Первая опера, одержавшая победу над моим вкусом, была «Фауст» Гуно. В ней была благороднейшая любовь Фауста, была наивная и чистая любовь Зибеля. Эта любовь, конечно, разнилась от той любви, которую я видел в Суконной Слободе, но не смотря на все благородство этих чувств, не они меня поразили и подкупили. В «Фаусте» происходило что-то сверхестественное — и вот это меня захватило. Вдруг, можете себе представить, из-под полу начали вырываться клубы огня.

— Батюшки, пожар! — подумал я и уж приготовился бежать, как в эту минуту в испугавшем меня клубке огня отчетливо выросла красная фигура. Обозначился кто-то страшный, похожий на человека, с двумя перьями на шляпе, с остроконечной бородкой, с поднятыми кверху усами и со страшными бровями, которыя концами своими подымались кверху выше ушей!

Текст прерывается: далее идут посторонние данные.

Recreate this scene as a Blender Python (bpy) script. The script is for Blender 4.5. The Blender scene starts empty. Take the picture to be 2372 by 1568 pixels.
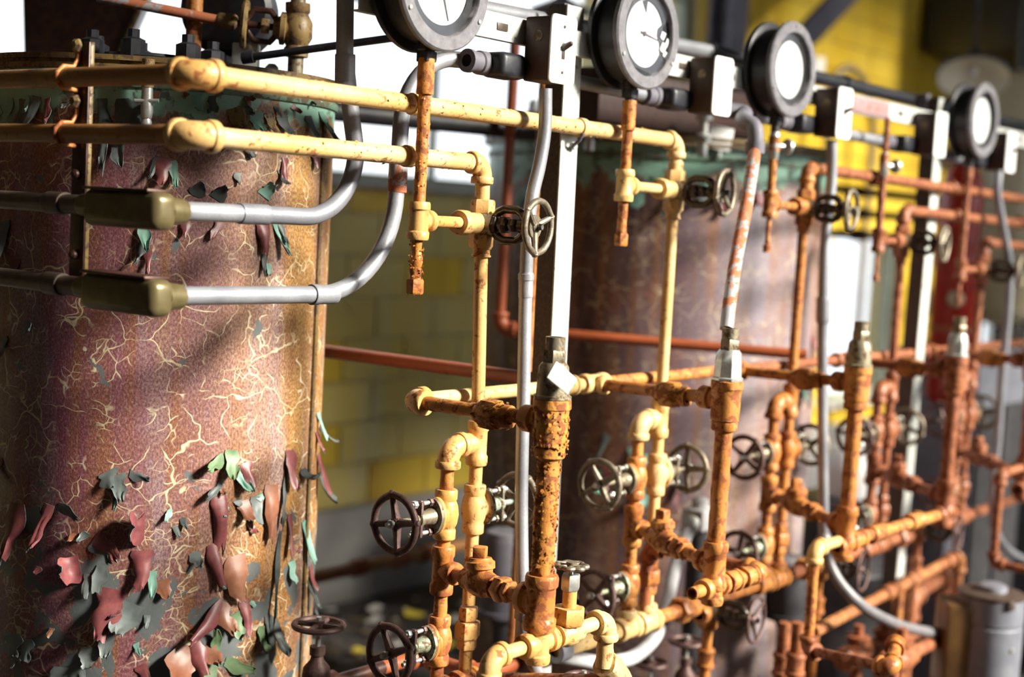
import bpy, bmesh, math, random
from mathutils import Vector as V, Matrix, noise
random.seed(7)
R = math.radians
SC = bpy.context.scene
COL = SC.collection

# ------------------------------------------------------------------ camera, world, sun, exposure
F, CX, CY = 3294.0, 1186.0, 784.0
YAW, PITCH, ROLL = R(39), R(-4.9), R(3.2)
FW = V((math.cos(YAW)*math.cos(PITCH), math.sin(YAW)*math.cos(PITCH), math.sin(PITCH)))
R0 = V((math.sin(YAW), -math.cos(YAW), 0)); U0 = R0.cross(FW)
RT = R0*math.cos(ROLL) + U0*math.sin(ROLL); UP = -R0*math.sin(ROLL) + U0*math.cos(ROLL)
CAM = V((0.0, -1.4647, 1.5))
cd = bpy.data.cameras.new('camera'); cam = bpy.data.objects.new('camera', cd); COL.objects.link(cam)
cd.sensor_width = 36; cd.lens = F/2372*36
cd.dof.use_dof = True; cd.dof.focus_distance = 2.16; cd.dof.aperture_fstop = 2.0
M3 = Matrix((RT, UP, -FW)).transposed()
cam.matrix_world = Matrix.Translation(CAM) @ M3.to_4x4()
SC.camera = cam

w = bpy.data.worlds.new('daylight'); SC.world = w; w.use_nodes = True
bg = w.node_tree.nodes['Background']; bg.inputs[0].default_value = (0.90, 0.95, 1.0, 1); bg.inputs[1].default_value = 1.85
SUN_AZ, SUN_EL = R(-70), R(29)
sd = bpy.data.lights.new('sun', 'SUN'); sun = bpy.data.objects.new('sun', sd); COL.objects.link(sun)
sd.energy = 13.5; sd.angle = R(12); sd.color = (1.0, 0.94, 0.82)
sdir = V((math.cos(SUN_AZ)*math.cos(SUN_EL), math.sin(SUN_AZ)*math.cos(SUN_EL), math.sin(SUN_EL)))
sun.rotation_euler = (-sdir).to_track_quat('-Z', 'Y').to_euler(); sun.location = sdir*8
SC.view_settings.view_transform = 'Standard'; SC.view_settings.look = 'None'
SC.view_settings.gamma = 1.0; SC.view_settings.use_curve_mapping = False
SC.view_settings.exposure = 0.0
SC.cycles.use_denoising = True
SC.cycles.max_bounces = 5; SC.cycles.diffuse_bounces = 3; SC.cycles.glossy_bounces = 2; SC.cycles.transmission_bounces = 2
SC.cycles.transparent_max_bounces = 6; SC.cycles.caustics_reflective = False; SC.cycles.caustics_refractive = False
SC.cycles.use_adaptive_sampling = True; SC.cycles.adaptive_threshold = 0.08; SC.cycles.adaptive_min_samples = 8

# ------------------------------------------------------------------ measuring the place: a sight line met with a real plane
def ray(px, py): return FW + RT*((px-CX)/F) - UP*((py-CY)/F)
def at(px, py, Y): r = ray(px, py); return CAM + r*((Y-CAM.y)/r.y)
def atX(px, py, X): r = ray(px, py); return CAM + r*((X-CAM.x)/r.x)
def atd(px, py, d): return CAM + ray(px, py)*d
def atcyl(px, py, cx, cy, rad):
    r = ray(px, py); ox, oy = CAM.x-cx, CAM.y-cy
    a = r.x*r.x+r.y*r.y; b = 2*(ox*r.x+oy*r.y); c = ox*ox+oy*oy-rad*rad
    D = max(b*b-4*a*c, 0.0); t = (-b-math.sqrt(D))/2/a
    return CAM + r*t

# ------------------------------------------------------------------ materials
MATS = {}
class NT:
    def __init__(s, name):
        s.m = bpy.data.materials.new(name); s.m.use_nodes = True; s.t = s.m.node_tree
        s.b = s.t.nodes['Principled BSDF']; MATS[name] = s.m
    def n(s, typ, **kw):
        nd = s.t.nodes.new(typ)
        for k, v in kw.items(): setattr(nd, k, v)
        return nd
    def l(s, a, b): s.t.links.new(a, b)
    def pos(s):
        return s.n('ShaderNodeNewGeometry').outputs['Position']
    def uv(s):
        return s.n('ShaderNodeTexCoord').outputs['UV']
    def noise(s, co, scale, detail=4, rough=0.6, dist=0.0, vscale=None):
        if vscale:
            mp = s.n('ShaderNodeMapping'); mp.inputs['Scale'].default_value = vscale; s.l(co, mp.inputs[0]); co = mp.outputs[0]
        nd = s.n('ShaderNodeTexNoise'); s.l(co, nd.inputs['Vector'])
        nd.inputs['Scale'].default_value = scale; nd.inputs['Detail'].default_value = detail
        nd.inputs['Roughness'].default_value = rough; nd.inputs['Distortion'].default_value = dist
        return nd.outputs['Fac']
    def ramp(s, fac, stops, interp='LINEAR'):
        nd = s.n('ShaderNodeValToRGB'); cr = nd.color_ramp; cr.interpolation = interp
        while len(cr.elements) < len(stops): cr.elements.new(0.5)
        for e, (p, c) in zip(cr.elements, stops):
            e.position = p; e.color = (c, c, c, 1) if isinstance(c, (int, float)) else (*c, 1)
        s.l(fac, nd.inputs[0]); return nd.outputs[0]
    def mix(s, fac, a, b, blend='MIX'):
        nd = s.n('ShaderNodeMix', data_type='RGBA', blend_type=blend)
        for sock, v in ((nd.inputs[0], fac), (nd.inputs[6], a), (nd.inputs[7], b)):
            if isinstance(v, bpy.types.NodeSocket): s.l(v, sock)
            elif isinstance(v, (int, float)): sock.default_value = v
            else: sock.default_value = (*v, 1)
        return nd.outputs[2]
    def math(s, op, a, b=0.0):
        nd = s.n('ShaderNodeMath', operation=op)
        for sock, v in ((nd.inputs[0], a), (nd.inputs[1], b)):
            if isinstance(v, bpy.types.NodeSocket): s.l(v, sock)
            else: sock.default_value = v
        return nd.outputs[0]
    def out(s, col=None, rough=0.5, metal=0.0, height=None, bump=0.3, dist=0.002, spec=None):
        for k, v in (('Base Color', col), ('Roughness', rough), ('Metallic', metal)):
            if v is None: continue
            if isinstance(v, bpy.types.NodeSocket): s.l(v, s.b.inputs[k])
            elif isinstance(v, (int, float)): s.b.inputs[k].default_value = v
            else: s.b.inputs[k].default_value = (*v, 1)
        if spec is not None: s.b.inputs['Specular IOR Level'].default_value = spec
        if height is not None:
            bp = s.n('ShaderNodeBump'); bp.inputs['Strength'].default_value = bump; bp.inputs['Distance'].default_value = dist
            s.l(height, bp.inputs['Height']); s.l(bp.outputs[0], s.b.inputs['Normal'])
        return s.m

def chipped(name, base, var, rust, amt, scale=60, rough=0.42, bump=0.5, metal=0.0):
    """paint that has gone patchy and flaked to rust in places"""
    k = NT(name); p = k.pos()
    big = k.noise(p, 9, 2); c = k.mix(k.ramp(big, [(0.35, 0.0), (0.65, 1.0)]), base, var)
    ch = k.noise(p, scale, 5, 0.66, 0.4)
    m = k.ramp(ch, [(amt-0.02, 1.0), (amt+0.03, 0.0)])
    fine = k.noise(p, 260, 2)
    r2 = k.mix(fine, rust, tuple(min(1, x*2.2) for x in rust))
    c = k.mix(m, c, r2)
    c = k.mix(k.ramp(fine, [(0.5, 0.0), (0.8, 0.28)]), c, tuple(x*0.45 for x in rust))
    rr = k.mix(m, (rough,)*3, (0.85,)*3)
    h = k.math('ADD', k.math('MULTIPLY', ch, 1.0), k.math('MULTIPLY', fine, 0.25))
    return k.out(c, rr, metal, h, bump, 0.0016)

def plain(name, a, b, scale=40, rough=0.5, metal=0.0, bump=0.25, spec=None, detail=3):
    k = NT(name); p = k.pos(); f = k.noise(p, scale, detail)
    return k.out(k.mix(k.ramp(f, [(0.3, 0.0), (0.7, 1.0)]), a, b), rough, metal, f, bump, 0.001, spec)

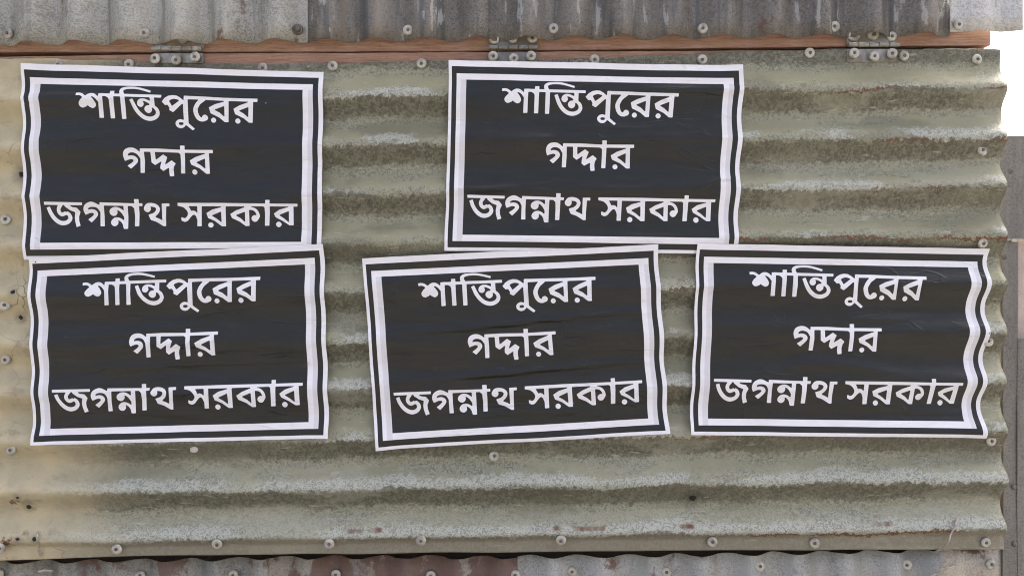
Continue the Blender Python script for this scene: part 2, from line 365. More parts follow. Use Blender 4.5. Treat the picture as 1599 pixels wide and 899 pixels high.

Я оцепенел и от страха не мог сдвинуться с места. Но я совершенно был уничтожен, когда из-под этих бровей мелькнул красный огонь. Всякий раз, когда этот человек мигал, из глаз его сыпались огненныя искры.

— Господи иисусе Христе, — чорт! — подумал я и в душе перекрестился. Впоследствии я узнал, что этот потрясающий эффект достигается тем, что на верхния веки наклеивается кусок фольги. Но в то время тайна фольги была мне недоступна, и во мне зародилась особая театральная мистика.

— Вот этого, — думал я с огорчением, — мне уже не достигнуть никогда. Надо родиться таким специальным существом.

Явление это меня чрезвычайно волновало, и в театральном буфете, видя этого самаго человека выпивающим рюмку водки и закусывающим брусникой, я заглядывал ему в глаза и все старался обнаружить в них залежи огненных искр. Но как ни протирал я себе глаз, эти искры заметить я не мог.

— И то сказать, — разсуждал я, — он же в буфете в темном пиджаке, даже галстук у него не красный. Вероятно, он как-то особенно заряжаеть себя искрами, когда выходит на сцену…

Мне уже было тогда лет 15, от природы я был не очень глуп, и я, вероятно, мог бы уже и тогда понять, в чем дело. Но я был застенчив: приблизиться к этим богам, творящим на сцене чудеса, мне было жутковато, и никак не мог я рискнуть зайти в уборную какого нибудь перваго актера взглянуть, как он гримируется. Это было страшно. А просто спросить парикмахера, который обяснил бы мне, как это делается, я не догадался. Да и не хотелось мне, откровенно говоря, слишком вдумываться: я был очарован — чего же больше? Удивительный трюк поглотил весь мой энтузиазм. Я уже не вникал в то, хорошая ли это музыка, хороший ли это актер, и даже сюжет «Фауста» менее меня интересовал, а вот искры в глазах казались самым великим, что может быть в искусстве.